3. Key Contributions

• Theoretical Guarantees: The paper provides the first provable approximation bounds for multi-core OCS networks under the asynchronous model. It achieves an $8K$-approximation for zero-release times and an $(8K + 1)$-approximation for arbitrary release times (where $K$ is the number of cores).
• Unified Framework: The proposed framework is versatile; by setting $\delta = 0$, it can be applied to multi-core Electrical Packet Switching (EPS) networks, achieving $(4H)$ and $(4H+1)$ approximation ratios for $H$ cores.
• Improved Complexity Bounds: The results significantly improve upon previous work, which had approximation ratios dependent on the number of coflows ($M$) and the ratio of maximum-to-minimum weights ($w_{max}/w_{min}$).
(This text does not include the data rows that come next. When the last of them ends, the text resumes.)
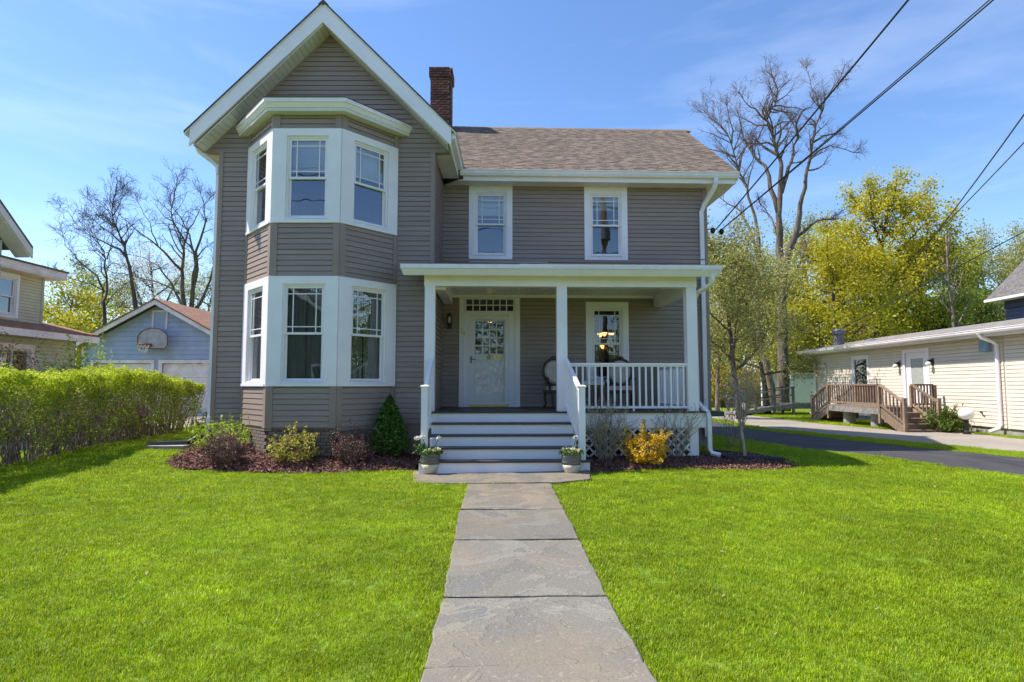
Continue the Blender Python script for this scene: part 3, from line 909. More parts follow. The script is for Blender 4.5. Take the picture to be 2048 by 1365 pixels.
# bay cornice and roof
def plan(off, ybk=12.14):
    return [(-5.70 - off * 0.75, ybk), (-4.62 - off * 0.45, 10.95 - off), (-3.15 + off * 0.45, 10.95 - off), (-2.12 + off * 0.75, ybk)]
def prism_plan(pl, z0, z1, m, nm, pl2=None):
    mb = MB(); mb.prism([(x, y, z0) for x, y in pl], [(x, y, z1) for x, y in (pl2 or pl)])
    return mb.build(nm, m, house)
prism_plan(plan(-0.01), 6.705, 6.775, 'soffit', 'bay_soffit')
prism_plan(plan(0.01), 6.772, 6.80, 'white', 'bay_cornice')
prism_plan(plan(0.02), 6.80, 6.85, 'white', 'bay_cornice', plan(0.05))
prism_plan(plan(0.07), 6.85, 6.925, 'gutter', 'bay_cornice')
prism_plan(plan(0.08), 6.926, 6.94, 'roofbase', 'bay_roof')
prism_plan(plan(0.05), 6.94, 7.06, 'roofbase', 'bay_roof', [(-5.3, 12.14), (-4.5, 11.8), (-3.3, 11.8), (-2.5, 12.14)])
# ---- foundation
q = MB(TG)
q.box(WL + 0.04, -5.40, -0.3, -0.02, -0.1, 0.775); q.box(-2.45, WR - 0.03, -0.3, -0.02, -0.1, 0.775)
fnd = q.build('foundation', 'fmortar', house)
bm_ = MB(); bm_.box(-0.0975, 0.0975, -0.05, 0, -0.0275, 0.0275)
bme = bpy.data.meshes.new('brick'); bme.from_pydata(bm_.v, [], bm_.f); bme.materials.append(M['fbrick'])
def brick_at(me, T, s, n, z, parent, scale=1.0):
    o = bpy.data.objects.new('brick', me); COL.objects.link(o)
    p = T(s, n, z); q_ = T(s + 0.1, n, z) - p
    o.location = p; o.rotation_euler = (0, 0, math.atan2(q_.y, q_.x)); o.scale = (scale, 1, 1)
    setparent(o, parent)
    return o
for fi, (P, Q) in enumerate((((-5.36, 12.12), (-4.495, 11.20)), ((-4.495, 11.20), (-3.295, 11.20)), ((-3.295, 11.20), (-2.45, 12.12)))):
    T, L = wallframe(P, Q)
    f = MB(T).box(0, L, -0.25, -0.0035, -0.1, 0.77).build('bay_foundation', 'fmortar', house)
    for r in range(10):
        z = 0.15 + r * 0.064
        if z > 0.75: break
        s = -0.05 if r % 2 else 0.05
        while s < L:
            a, b = max(0.0, s - 0.1), min(L, s + 0.1)
            if b - a > 0.05:
                brick_at(bme, T, (a + b) / 2, 0.0, z, f, (b - a - 0.006) / 0.195)
            s += 0.205
# ---- roofs
def soffit_strips(parent, a, b, c, d, n, th, nm='soffit', m='soffit', gap=0.06):
    """a,b inner/outer edge at start, c,d inner/outer at end, n boards"""
    a, b, c, d, th = [Vector(v) for v in (a, b, c, d, th)]
    mb = MB()
    for i in range(n):
        t0 = (i + gap) / n; t1 = (i + 1 - gap) / n
        p = [a.lerp(c, t0), a.lerp(c, t1), b.lerp(d, t1), b.lerp(d, t0)]
        mb.hexa([tuple(v) for v in p] + [tuple(v + th) for v in p])
    p = [a + th * 0.9, c + th * 0.9, d + th * 0.9, b + th * 0.9]
    mb.hexa([tuple(v) for v in p] + [tuple(v + th * 0.8) for v in p])
    return mb.build(nm, m, parent)
GUT = [(0, 0), (0.085, 0), (0.112, 0.05), (0.118, 0.10), (0.130, 0.105), (0.130, 0.125), (0, 0.125)]
def gutter(P, Q, out, z0, parent, z1=None, nm='gutter'):
    P, Q, out = Vector(P), Vector(Q), Vector(out).normalized()
    mb = MB()
    mb.prism([tuple(P + out * a + Vector((0, 0, z0 + b))) for a, b in GUT], [tuple(Q + out * a + Vector((0, 0, (z1 or z0) + b))) for a, b in GUT])
    return mb.build(nm, 'gutter', parent)
# wing roof
for sgn in (-1, 1):
    q = MB()
    e = 2.735
    def slope(x, z): return (WC - 0.02 + sgn * x, z)
    for nm, m, z_top, z_bot, y0, y1 in (('wing_roof', 'roofbase', 9.372, 9.335, 11.685, 20.9), ('drip_edge', 'gutter', 9.334, 9.305, 11.70, 20.9)):
        q = MB()
        xa, xb = slope(0, 0)[0], slope(e, 0)[0]
        q.prism([(xa, y0, z_top), (xb, y0, z_top - e), (xb, y0, z_bot - e), (xa, y0, z_bot)], [(xa, y1, z_top), (xb, y1, z_top - e), (xb, y1, z_bot - e), (xa, y1, z_bot)])
        q.build(nm, m, house)
    q = MB(); xa = WC - 0.02; xb = xa + sgn * 2.63
    q.prism([(xa, 11.72, 9.304), (xb, 11.72, 9.304 - 2.63), (xb, 11.72, 9.02 - 2.63), (xa, 11.72, 9.02)], [(xa, 11.75, 9.304), (xb, 11.75, 9.304 - 2.63), (xb, 11.75, 9.02 - 2.63), (xa, 11.75, 9.02)])
    q.build('rake_fascia', 'white', house)
    q = MB()
    q.prism([(xa, 11.70, 9.035), (xb, 11.70, 9.035 - 2.63), (xb, 11.70, 8.915 - 2.63 + 0.05), (xa, 11.70, 8.915)], [(xa, 11.755, 9.035), (xb, 11.755, 9.035 - 2.63), (xb, 11.755, 8.915 - 2.63 + 0.05), (xa, 11.755, 8.915)])
    q.build('rake_moulding', 'white', house)
    soffit_strips(house, (WC, 12.135, 8.905), (WC, 11.755, 8.905), (WC + sgn * 2.54, 12.135, 6.365), (WC + sgn * 2.54, 11.755, 6.365), 30, (0, 0, 0.02))
    # level eave
    xi = WL if sgn < 0 else WR; xo = WC + sgn * 2.56
    y1 = 20.5 if sgn < 0 else 13.70
    soffit_strips(house, (xi, 12.14, 6.362), (xo, 12.14, 6.362), (xi, y1, 6.362), (xo, y1, 6.362), 70 if sgn < 0 else 13, (0, 0, 0.015))
    q = MB(); x0, x1 = sorted((xo, xo + sgn * 0.025)); q.box(x0, x1, 11.76, y1, 6.352, 6.64); q.build('fascia', 'soffit', house)
    gutter((xo + sgn * 0.025, 11.78, 0), (xo + sgn * 0.025, y1 - 0.06, 0), (sgn, 0, 0), 6.50, house)
q = MB(); ax = WC - 0.02
q.prism([(ax - 0.10, 11.68, 9.29), (ax + 0.10, 11.68, 9.29), (ax, 11.68, 9.395)], [(ax - 0.10, 20.9, 9.29), (ax + 0.10, 20.9, 9.29), (ax, 20.9, 9.395)])
q.build('ridge_cap', 'roofbase', house)
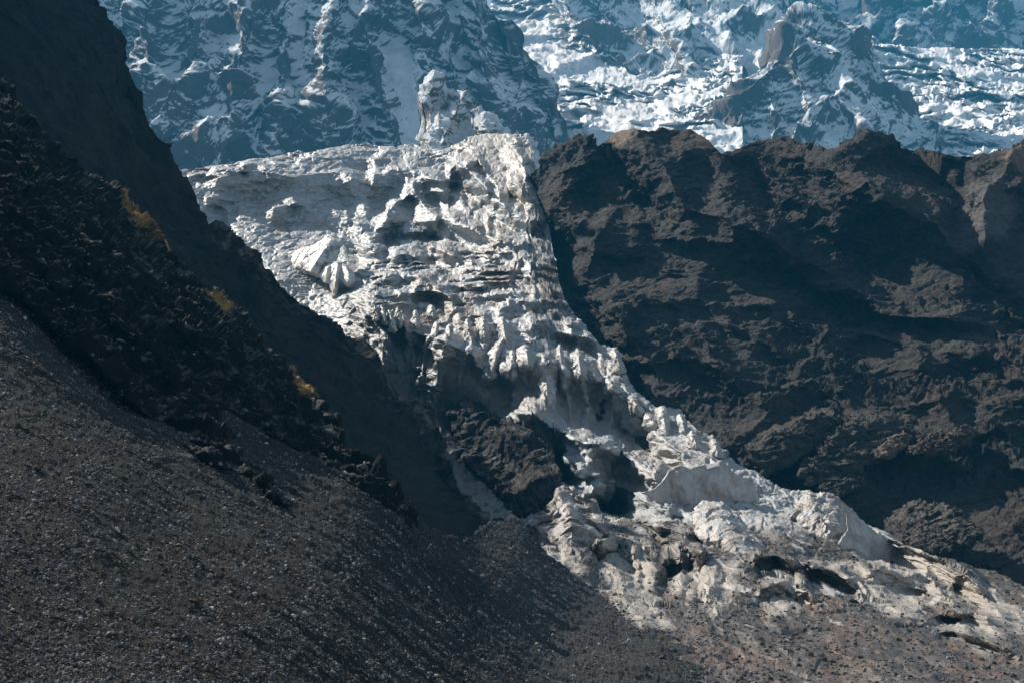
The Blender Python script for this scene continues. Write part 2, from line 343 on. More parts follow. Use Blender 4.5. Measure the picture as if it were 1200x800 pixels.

The new bounds depend solely on the architectural parameter $K$.

4. Results

The authors conducted trace-driven simulations using real Facebook workloads. Key findings include:

• Practical Superiority: The algorithm consistently outperforms baseline heuristics (such as WSPT-based ordering, Sunflow, and BvN-based all-stop scheduling) in both total weighted CCT and tail CCT (p95/p99), which is critical for reducing job-level latency.
• Robustness: The algorithm remains effective across varying numbers of ports ($N$) and different core configurations (imbalanced vs. balanced rates).
• Tightness of Bounds: While the theoretical worst-case guarantee is $O(K)$, experimental results show the actual approximation ratio is much lower (typically between 2.5 and 5.0), indicating that the algorithm performs much better in real-world scenarios than the theoretical worst case suggests.

5. Significance

This research is significant because it bridges the gap between theoretical scheduling models and the actual architectural evolution of modern data centers. By providing a mathematically sound and practically efficient way to manage coflows in multi-core OCS networks, the paper enables better resource utilization, lower energy consumption, and improved application-level efficiency in large-scale distributed systems.